Answer: You are more or less right. The word on the street is that examiners, at least at the OCC, are using this 10% override guideline. It is not written in the examination procedures, however, so don't consider this a safe rule to follow. It could change with the speed of sound - well, almost.
As a practical matter, if you have more than a 10% override, either to approve or to deny, you aren't really following the credit scoring system. This is the time to ask questions about why the overrides are occurring. You should audit to determine whether there are any patterns to the overrides and whether those patterns may have an impact on a prohibited basis.

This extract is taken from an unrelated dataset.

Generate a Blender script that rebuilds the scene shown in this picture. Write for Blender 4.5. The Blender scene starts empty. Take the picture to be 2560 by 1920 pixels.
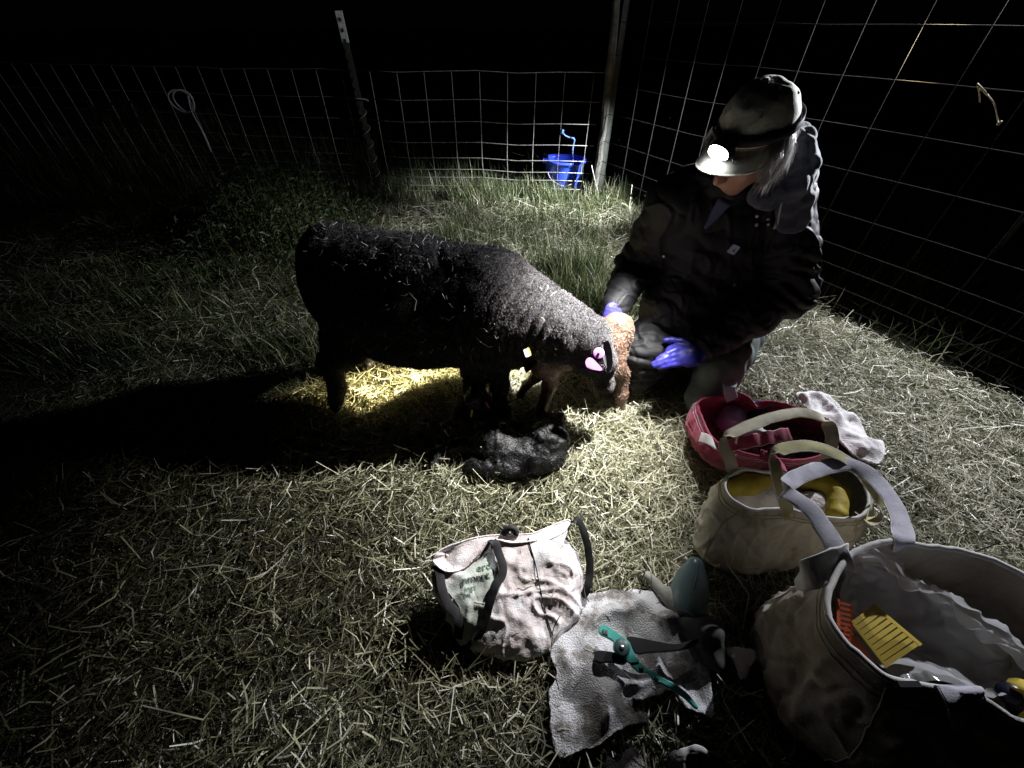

Your audit should look at the decisions made, and where they were made - which branch - and by whom the overrides were made. Look particularly for patterns in branches or patterns that may be the result of a single loan officer who believes that he or she knows better than the system. We believe that you should use a 5% override pattern - or even less - as a rule of thumb to trigger the audit. This helps you to identify unhealthy trends before they create large problems in your portfolio.
Another thing to take into account when evaluating credit scoring overrides is loans that have gone or are going bad. If your collection portfolio contains a disproportionate number of loans that the credit scoring system denied but the loan officer made anyway, you have concrete evidence that the system works (and the loan officer doesn't).